Однако „ты должен“ — следовательно „ты можешь“. И значит, должна быть такая сила, которая служила бы для нас источником и света, и энергии в духовном отношении, источником духовного удовлетворения. Эта сила в Боге.
Наука знает лишь явления, а философская пытливость человека [Ср. гносеологические исследования Лосского в области онтологии, показывающие возможность постижения трансцендентного (в этом — „преодоление“ Канта, считающего недоказуемым для отвлечённого, чистого разума как небытие, так и бытие Бога и обосновывающего последнее лишь практически, морально).] стремится проникнуть за завесу этой „maya”, которая скрывает от нас подлинную сущность мира („satya”), его естество, его истинное бытие, его онтологическую основу, его Истину. И приходит в мир Тот, Кто говорит: Я есмь Истина (т. е. то, что подлинно и вечно, что составляет истую основу бытия, его „естину“ [Так толкует слово „истина“ П. Флоренский в своем труде „Столп и утверждение истины“.], то, что воистину есть; истина одного корня с лат. justus, рус. истый, истовый, чеш. jisty, польск. istniec — существовать).
Короче говоря, научное мышление доказывает, что должен быть Бог, а религия Его открывает и сообщает с Ним. (Наука доказывает необходимость Его бытия логически, эстетика показывает идеальное бытие в образах, а религия соединяет, приводит в общение с Богом.)
В „Божественной комедии“ провожает поэта Данте через ад и чистилище Виргилий, олицетворение человеческого знания.
Но когда путники приходят к дверям рая, Виргилий оставляет Данте, и через порог рая в лучезарный свет Божества приводит его Беатриче (олицетворение религии).

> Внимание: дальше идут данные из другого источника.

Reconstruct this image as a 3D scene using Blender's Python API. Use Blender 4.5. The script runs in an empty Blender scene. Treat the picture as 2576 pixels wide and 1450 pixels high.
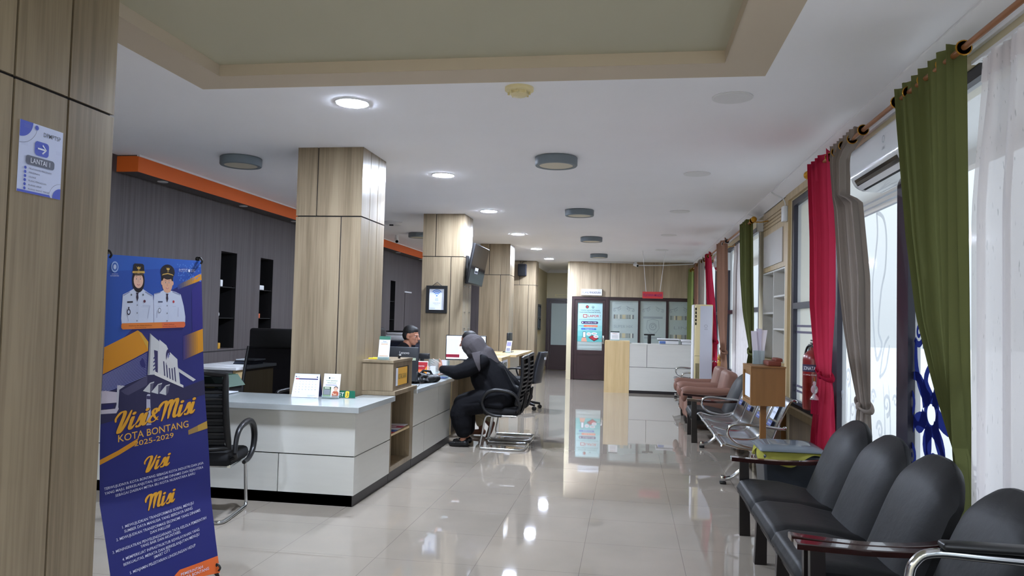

Только внутренний религиозный опыт поможет нам перешагнуть через порог между явлением и сущностью, необходимостью и свободой.
„Я есмь путь и истина и жизнь; никто не приходит к Отцу, как только через Меня“, — говорит Христос.
Этот религиозный опыт открыл мне в мои студенческие годы реальное непосредственное бытие Того, Чье присутствие подсказывали и мысль, и откровения красоты, и сознание собственного несовершенства.
И тогда я увидел, что религия не только не противоречит науке, но
Религия движет науку
Я не говорю о той „религии“, которая сожгла на костре Джиордано Бруно, потому что она же сожгла и Яна Гуса, т. е. она боролась не только с наукой, но и с религией.
Прежде всего наше положение правильно психологически, с точки зрения психологии познания.
Мы привыкли думать, что знание сильнее веры, лежащей в основе религии. Но на самом деле именно вера сообщает силу знанию; знание без уверенности в нём, без признания — мёртвые сведения. Вы можете знать, что аэроплан в состоянии поднять вас; но если вы в этом не уверены, вы никогда не решитесь на него сесть. Знание, что можно без вреда для здоровья опустить руку, смазанную нашатырным спиртом, в расплавленный свинец, ещё не даст вам решимость это проделать, если вы в этом знании не уверены. А между тем рабочие на заводах моют руки в расплавленном свинце.
А тем более знания морального порядка, обязывающие нас к подвигу, риску и жертве, требуют полной веры, какою может быть только религиозная вера: ибо плоха та нравственность, к которой мы относимся нерелигиозно (само собой, что и религия, которая не нравственна, не есть религия).
Только религия даёт нравственным нормам моральную, абсолютную санкцию — и тогда они являются не относительными заповедями человеческими, но абсолютными заповедями Бога.
Религия движет науку и в том смысле, что она пробуждает и поощряет дух исследования. Это верно относительно христианства. „Всё испытывайте — хорошего держитесь“, — говорит апостол Павел. „Исследуйте Писание“, таков завет Христа.
В том-то и сила религии, что она пробуждает любовь к жизни, к природе, человеку — освещая их светом вечного, непреходящего смысла.
Я помню, что именно обращение к Богу, которое привело меня к новому мироощущению усилило во мне жажду знания, оправдало те усилия, которые требуются для его приобретения. „Мёртвые кости в анатомическом институте стали для меня живыми“, — говорила одна студентка-медичка, после того как нашла источник воды живой во Христе.
Хочется познать этот мир, который представляет не слепое, случайное сочетание стихий, идущее к разрушению, но дивный космос, являющий развернутую книгу для познания Отца [Некогда, в „последний день“, она вновь „свернётся, как свиток“. Откр. 6, 14.].
Религия потому движет науку, что в религиозном опыте мы вступаем в контакт с Вечным Разумом, Логосом мира.